Despite the evident danger that things may go awry, all sides share a common interest in a smooth transition of authority and there are grounds for cautious optimism. Beijing is at last showing signs of wishing to reach an accommodation with the Hong Kong democrats, and it has stopped regarding elected representatives as inherently subversive and 'pro-UK'. The Chinese authorities have belatedly recognized the need to cooperate with London, and in the past 12 months have reached agreement on most of the outstanding matters, including: the Court of Final Appeal; details regarding the huge airport complex; and approval for the container port, number 9. On Sept. 26, China and the UK finally agreed on ceremonial arrangements for the handover, and to establish a UK consulate-general in Hong Kong. However, a number of issues still remain to be resolved:

* whether civil jurisdiction will apply to the People's Liberation Army (PLA) garrison while it is stationed in Hong Kong;

* implementation of immigration ordinances and the rights of abode;

* how 160 or so international multilateral agreements will be applied to Hong Kong after the handover;

* extension of privileges and immunities to the consulate- general; and

* matters relating to the territory's international character.

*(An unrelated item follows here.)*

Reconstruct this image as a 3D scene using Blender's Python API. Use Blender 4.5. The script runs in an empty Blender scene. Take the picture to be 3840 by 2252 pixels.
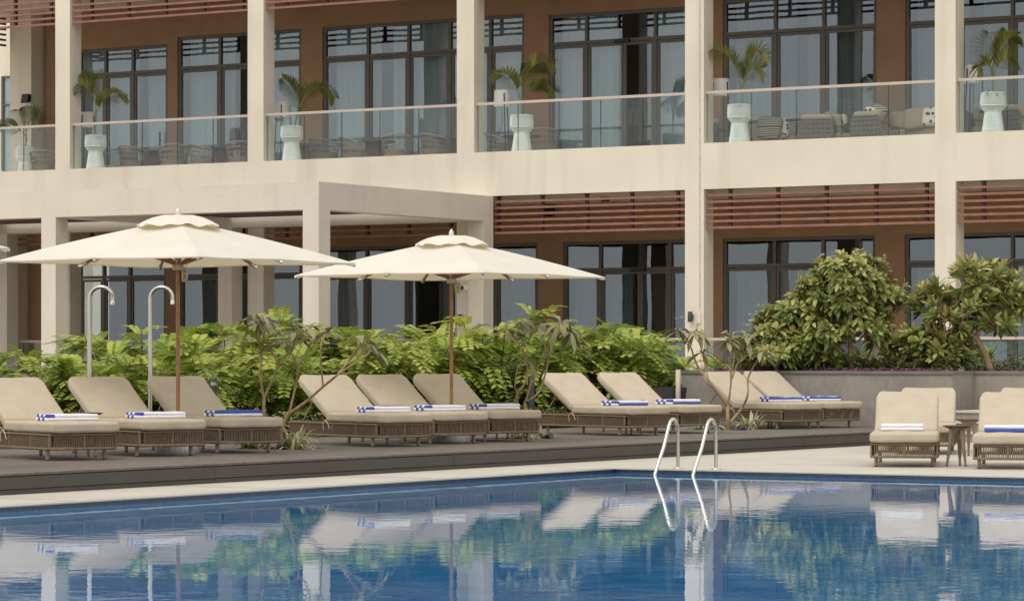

The immediate priority for Beijing, however, is to manage the actual transfer of authority smoothly. The real test for Hong Kong will come in the following months as residents and investors wait to see whether the autonomy will indeed be of a 'high level' and if the HKSAR will be able to resist untoward pressures from the mainland to bend laws, rules and conventions in favor of mainland personnel and organizations. Beijing's interests will be to work together with the CE to maintain his autonomy, mindful of the impact this will have on Taiwan and the world beyond.